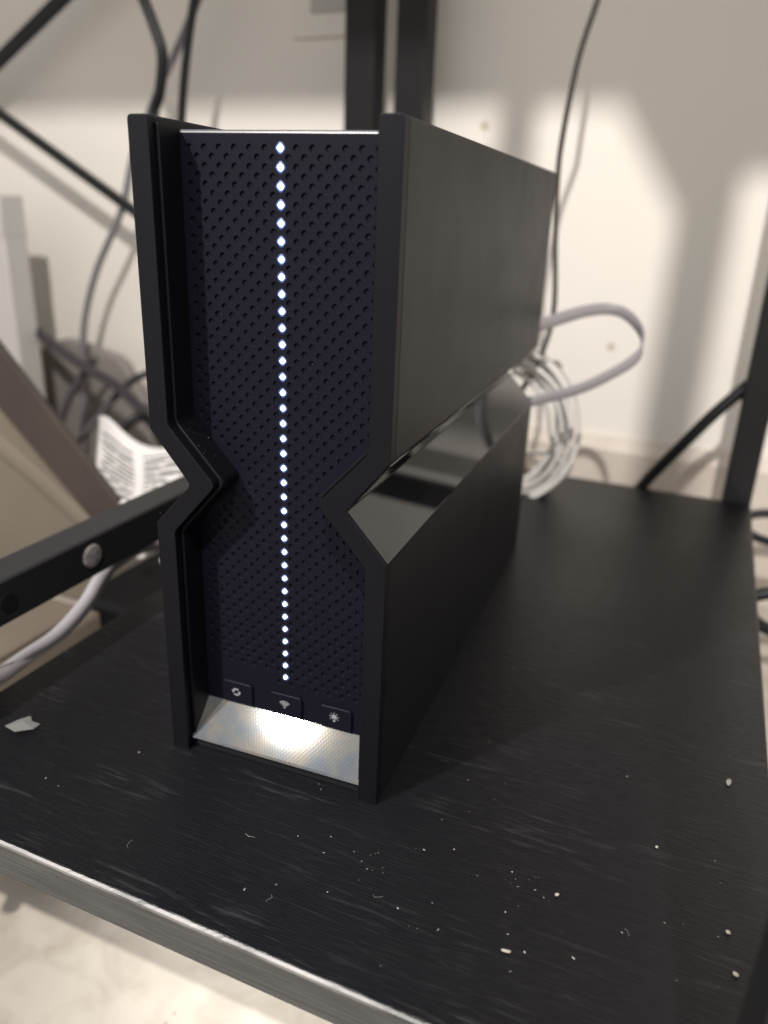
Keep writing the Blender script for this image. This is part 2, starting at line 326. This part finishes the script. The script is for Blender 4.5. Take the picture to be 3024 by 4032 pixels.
# ================================================================== ROUTER (its own axes are the world axes)
rou = thing('router', 'black hourglass shaped router with a glowing dotted light strip on the shelf', 'router')
W, D, H = .0422, .2525, .22
outer = [(W, .22), (W, .1271), (.0278, .1095), (W, .0938), (W, 0)]
inner = [(.0352, 0), (.0352, .0915), (.0183, .1106), (.0352, .129), (.0352, .22)]
prof = fillet(outer+inner, [.0016, .0016, .0020, .0012, .0004, .0003, .004, .0025, .004, .0012], 5)
liner = fillet([(.0350, .2185), (.0350, .129), (.0181, .1106), (.0350, .0915), (.0350, .001), (.0338, .001), (.0338, .0908), (.0164, .1106), (.0338, .1297), (.0338, .2178)], [0, .004, .0025, .004, 0, 0, .004, .0028, .004, 0], 5)
for sx in (1, -1):
    bm = bmesh.new(); prism(bm, [(x*sx, z) for x, z in prof], 0, .0042); rim = link('front_rim', bm, M_RIM, rou, bevel=.0011, seg=3)
    bm = bmesh.new(); prism(bm, [(x*sx, z) for x, z in [(a if a > .036 or b < .2 else a, b) for a, b in prof]], .0044, D)
    link('side_casing', bm, M_SHELL, rou, bevel=.0005)
    bm = bmesh.new(); prism(bm, [(x*sx, z) for x, z in liner], .0030, .0150); link('inner_liner', bm, M_RIM, rou, bevel=.0004)
    # glossy insert lining the side notch
    fac = [(W+.0001, .0936), (.0281, .10955), (.0281+.0004, .1099), (W+.0001, .0942+.0002)]
    low = fillet([(W+.00012, .0934), (W+.00012, .0940), (.0284, .1092), (.0281, .1098), (.0276, .1092)], [.0003, .0003, 0, 0, 0], 3)
    bm = bmesh.new(); prism(bm, [(x*sx, z) for x, z in low], .0012, D-.001); link('notch_insert', bm, M_GLOSS, rou)
    hi = [(.0279, .11000), (.0300, .1114), (.0407, .12465), (.0402, .1253), (.0279, .1105)]
    bm = bmesh.new(); prism(bm, [(x*sx, z) for x, z in hi], .0046, D-.001); link('notch_seam', bm, M_GLOSS, rou)
bm = bxm(-.0349, .0349, .0165, D-.002, .1335, .2135); box(bm, -.0160, .0160, .0165, D-.0025, .0060, .1334); link('top_cover', bm, M_DARK, rou)
# perforated front panel: a lattice of diamond tiles, a recessed diamond hole in each tile of the field
PY = .0135; p = .0051; LX = -.0001; LZ0 = .0340; TOP = .2163
def inner_x(z):
    if z >= .129 or z <= .0915: return .0338
    return .0338-(.0338-.0164)*(1-abs(z-.1106)/(.0184 if z > .1106 else .0191))
def in_field(x, z):
    if z > .2140 or z < .0295: return False
    if z < .0345 and x < -.004: return False
    if abs(x-LX) < .0006 and LZ0-.001 < z: return False
    return abs(x) < inner_x(z)-.0021
bm = bmesh.new(); led_sites = []; c = p/2; h = .00102; dep = .0006
sites = []
for j in range(-8, 84):
    for i in range(-16, 17):
        if (i+j) % 2: continue
        sites.append((LX+i*c, LZ0+j*c, i, j))
# rows counted so that the column of lamps sits on every second row
vcache = {}
def V(x, y, z):
    k_ = (round(x*1e6), round(y*1e6), round(z*1e6))
    if k_ not in vcache: vcache[k_] = bm.verts.new((x, y, z))
    return vcache[k_]
for x, z, i, j in sites:
    o4 = [V(x+c, PY, z), V(x, PY, z+c), V(x-c, PY, z), V(x, PY, z-c)]
    if abs(x) > inner_x(z)+.0045: continue
    led = (i == 0 and 0 <= j <= 70)
    if led: led_sites.append((x, z))
    if not (led or in_field(x, z)): bm.faces.new(o4); continue
    hh = .00137 if led else h
    e_ = hh*.30      # clipped corners so that the hole reads as a softened diamond
    ring = [(hh-e_*.4, e_), (e_, hh-e_*.4), (-e_, hh-e_*.4), (-hh+e_*.4, e_), (-hh+e_*.4, -e_), (-e_, -hh+e_*.4), (e_, -hh+e_*.4), (hh-e_*.4, -e_)]
    def rg(k, y, s): return [bm.verts.new((x+a*s, y, z+b*s)) for a, b in ring]
    r0 = rg(0, PY, 1.18); r1 = rg(0, PY+.00030, .98); r2 = rg(0, PY+dep, .93)
    for q in range(4):      # outer diamond corner q sits between ring points 2q-1 and 2q
        a0 = r0[(2*q-1) % 8]; a1 = r0[2*q]; b1 = r0[(2*q+1) % 8]
        bm.faces.new((o4[q], a0, a1)) if False else bm.faces.new((o4[q], a1, a0))
        bm.faces.new((o4[q], o4[(q+1) % 4], b1, a1))
    for q in range(8):
        bm.faces.new((r0[q], r0[(q+1) % 8], r1[(q+1) % 8], r1[q])); bm.faces.new((r1[q], r1[(q+1) % 8], r2[(q+1) % 8], r2[q]))
    bm.faces.new(r2)
for co, no in (((0, 0, TOP), (0, 0, 1)), ((0, 0, .0170), (0, 0, -1)), ((.0351, 0, 0), (1, 0, 0)), ((-.0351, 0, 0), (-1, 0, 0))):
    bmesh.ops.bisect_plane(bm, geom=bm.verts[:]+bm.edges[:]+bm.faces[:], plane_co=co, plane_no=no, clear_outer=True)
panel = link('front_panel', bm, M_PANEL, rou)
bm = bmesh.new(); prism(bm, [(PY-.0001+.0011*(1-math.cos(q)), TOP+.0010*math.sin(q)) for q in [math.pi/2*k/8 for k in range(9)]]+[(PY+.003, TOP+.0010), (PY+.003, TOP-.002), (PY+.0002, TOP-.0001)], -.0350, .0350, 'x'); link('panel_top_edge', bm, M_TRIM, rou)
# the lit dots
bm = bmesh.new(); a = .00110; r_ = .0003
ring = fillet([(a, 0), (0, a*1.08), (-a, 0), (0, -a*1.08)], [.0006]*4, 4); v0 = [bm.verts.new((x, 0, z)) for x, z in ring]; v1 = [bm.verts.new((x*.72, -.0008, z*.72)) for x, z in ring]
for i in range(len(ring)): k_ = (i+1) % len(ring); bm.faces.new((v0[i], v0[k_], v1[k_], v1[i]))
bm.faces.new(v1); led0 = None
g0 = [bm.verts.new((x*1.75, -.00022, z*1.75)) for x, z in ring]; g1 = [bm.verts.new((x*1.22, -.00034, z*1.22)) for x, z in ring]  # flat rings round each dot that carry the painted bloom
GF = [bm.faces.new((g0[i], g0[(i+1) % len(ring)], g1[(i+1) % len(ring)], g1[i])) for i in range(len(ring))]+[bm.faces.new((g1[i], g1[(i+1) % len(ring)], v0[(i+1) % len(ring)], v0[i])) for i in range(len(ring))]
for f in GF: f.material_index = 1 if f in GF[:len(ring)] else 2
for x, z in led_sites:
    if led0 is None: led0 = link('led_light', bm, M_LED, rou, smooth=False); o = led0; o.data.materials.append(M_HALO); o.data.materials.append(M_HALO2)
    else: o = led0.copy(); COL.objects.link(o); o.parent = rou
    o.location = (x, PY+.0002, z)
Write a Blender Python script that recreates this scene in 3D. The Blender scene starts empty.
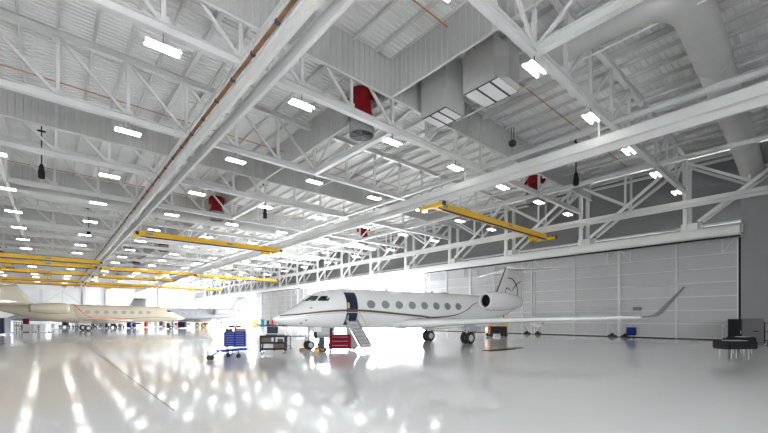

=======

Output all the records, word for word, with no pictures in the copy.

(The solution)
Keep writing the Blender script for this image. This is part 2, starting at line 326. This part finishes the script. The script is for Blender 4.5. Take the picture to be 3024 by 4032 pixels.
# ================================================================== ROUTER (its own axes are the world axes)
rou = thing('router', 'black hourglass shaped router with a glowing dotted light strip on the shelf', 'router')
W, D, H = .0422, .2525, .22
outer = [(W, .22), (W, .1271), (.0278, .1095), (W, .0938), (W, 0)]
inner = [(.0352, 0), (.0352, .0915), (.0183, .1106), (.0352, .129), (.0352, .22)]
prof = fillet(outer+inner, [.0016, .0016, .0020, .0012, .0004, .0003, .004, .0025, .004, .0012], 5)
liner = fillet([(.0350, .2185), (.0350, .129), (.0181, .1106), (.0350, .0915), (.0350, .001), (.0338, .001), (.0338, .0908), (.0164, .1106), (.0338, .1297), (.0338, .2178)], [0, .004, .0025, .004, 0, 0, .004, .0028, .004, 0], 5)
for sx in (1, -1):
    bm = bmesh.new(); prism(bm, [(x*sx, z) for x, z in prof], 0, .0042); rim = link('front_rim', bm, M_RIM, rou, bevel=.0011, seg=3)
    bm = bmesh.new(); prism(bm, [(x*sx, z) for x, z in [(a if a > .036 or b < .2 else a, b) for a, b in prof]], .0044, D)
    link('side_casing', bm, M_SHELL, rou, bevel=.0005)
    bm = bmesh.new(); prism(bm, [(x*sx, z) for x, z in liner], .0030, .0150); link('inner_liner', bm, M_RIM, rou, bevel=.0004)
    # glossy insert lining the side notch
    fac = [(W+.0001, .0936), (.0281, .10955), (.0281+.0004, .1099), (W+.0001, .0942+.0002)]
    low = fillet([(W+.00012, .0934), (W+.00012, .0940), (.0284, .1092), (.0281, .1098), (.0276, .1092)], [.0003, .0003, 0, 0, 0], 3)
    bm = bmesh.new(); prism(bm, [(x*sx, z) for x, z in low], .0012, D-.001); link('notch_insert', bm, M_GLOSS, rou)
    hi = [(.0279, .11000), (.0300, .1114), (.0407, .12465), (.0402, .1253), (.0279, .1105)]
    bm = bmesh.new(); prism(bm, [(x*sx, z) for x, z in hi], .0046, D-.001); link('notch_seam', bm, M_GLOSS, rou)
bm = bxm(-.0349, .0349, .0165, D-.002, .1335, .2135); box(bm, -.0160, .0160, .0165, D-.0025, .0060, .1334); link('top_cover', bm, M_DARK, rou)
# perforated front panel: a lattice of diamond tiles, a recessed diamond hole in each tile of the field
PY = .0135; p = .0051; LX = -.0001; LZ0 = .0340; TOP = .2163
def inner_x(z):
    if z >= .129 or z <= .0915: return .0338
    return .0338-(.0338-.0164)*(1-abs(z-.1106)/(.0184 if z > .1106 else .0191))
def in_field(x, z):
    if z > .2140 or z < .0295: return False
    if z < .0345 and x < -.004: return False
    if abs(x-LX) < .0006 and LZ0-.001 < z: return False
    return abs(x) < inner_x(z)-.0021
bm = bmesh.new(); led_sites = []; c = p/2; h = .00102; dep = .0006
sites = []
for j in range(-8, 84):
    for i in range(-16, 17):
        if (i+j) % 2: continue
        sites.append((LX+i*c, LZ0+j*c, i, j))
# rows counted so that the column of lamps sits on every second row
vcache = {}
def V(x, y, z):
    k_ = (round(x*1e6), round(y*1e6), round(z*1e6))
    if k_ not in vcache: vcache[k_] = bm.verts.new((x, y, z))
    return vcache[k_]
for x, z, i, j in sites:
    o4 = [V(x+c, PY, z), V(x, PY, z+c), V(x-c, PY, z), V(x, PY, z-c)]
    if abs(x) > inner_x(z)+.0045: continue
    led = (i == 0 and 0 <= j <= 70)
    if led: led_sites.append((x, z))
    if not (led or in_field(x, z)): bm.faces.new(o4); continue
    hh = .00137 if led else h
    e_ = hh*.30      # clipped corners so that the hole reads as a softened diamond
    ring = [(hh-e_*.4, e_), (e_, hh-e_*.4), (-e_, hh-e_*.4), (-hh+e_*.4, e_), (-hh+e_*.4, -e_), (-e_, -hh+e_*.4), (e_, -hh+e_*.4), (hh-e_*.4, -e_)]
    def rg(k, y, s): return [bm.verts.new((x+a*s, y, z+b*s)) for a, b in ring]
    r0 = rg(0, PY, 1.18); r1 = rg(0, PY+.00030, .98); r2 = rg(0, PY+dep, .93)
    for q in range(4):      # outer diamond corner q sits between ring points 2q-1 and 2q
        a0 = r0[(2*q-1) % 8]; a1 = r0[2*q]; b1 = r0[(2*q+1) % 8]
        bm.faces.new((o4[q], a0, a1)) if False else bm.faces.new((o4[q], a1, a0))
        bm.faces.new((o4[q], o4[(q+1) % 4], b1, a1))
    for q in range(8):
        bm.faces.new((r0[q], r0[(q+1) % 8], r1[(q+1) % 8], r1[q])); bm.faces.new((r1[q], r1[(q+1) % 8], r2[(q+1) % 8], r2[q]))
    bm.faces.new(r2)
for co, no in (((0, 0, TOP), (0, 0, 1)), ((0, 0, .0170), (0, 0, -1)), ((.0351, 0, 0), (1, 0, 0)), ((-.0351, 0, 0), (-1, 0, 0))):
    bmesh.ops.bisect_plane(bm, geom=bm.verts[:]+bm.edges[:]+bm.faces[:], plane_co=co, plane_no=no, clear_outer=True)
panel = link('front_panel', bm, M_PANEL, rou)
bm = bmesh.new(); prism(bm, [(PY-.0001+.0011*(1-math.cos(q)), TOP+.0010*math.sin(q)) for q in [math.pi/2*k/8 for k in range(9)]]+[(PY+.003, TOP+.0010), (PY+.003, TOP-.002), (PY+.0002, TOP-.0001)], -.0350, .0350, 'x'); link('panel_top_edge', bm, M_TRIM, rou)
# the lit dots
bm = bmesh.new(); a = .00110; r_ = .0003
ring = fillet([(a, 0), (0, a*1.08), (-a, 0), (0, -a*1.08)], [.0006]*4, 4); v0 = [bm.verts.new((x, 0, z)) for x, z in ring]; v1 = [bm.verts.new((x*.72, -.0008, z*.72)) for x, z in ring]
for i in range(len(ring)): k_ = (i+1) % len(ring); bm.faces.new((v0[i], v0[k_], v1[k_], v1[i]))
bm.faces.new(v1); led0 = None
g0 = [bm.verts.new((x*1.75, -.00022, z*1.75)) for x, z in ring]; g1 = [bm.verts.new((x*1.22, -.00034, z*1.22)) for x, z in ring]  # flat rings round each dot that carry the painted bloom
GF = [bm.faces.new((g0[i], g0[(i+1) % len(ring)], g1[(i+1) % len(ring)], g1[i])) for i in range(len(ring))]+[bm.faces.new((g1[i], g1[(i+1) % len(ring)], v0[(i+1) % len(ring)], v0[i])) for i in range(len(ring))]
for f in GF: f.material_index = 1 if f in GF[:len(ring)] else 2
for x, z in led_sites:
    if led0 is None: led0 = link('led_light', bm, M_LED, rou, smooth=False); o = led0; o.data.materials.append(M_HALO); o.data.materials.append(M_HALO2)
    else: o = led0.copy(); COL.objects.link(o); o.parent = rou
    o.location = (x, PY+.0002, z)
Write a Blender Python script that recreates this scene in 3D. The Blender scene starts empty.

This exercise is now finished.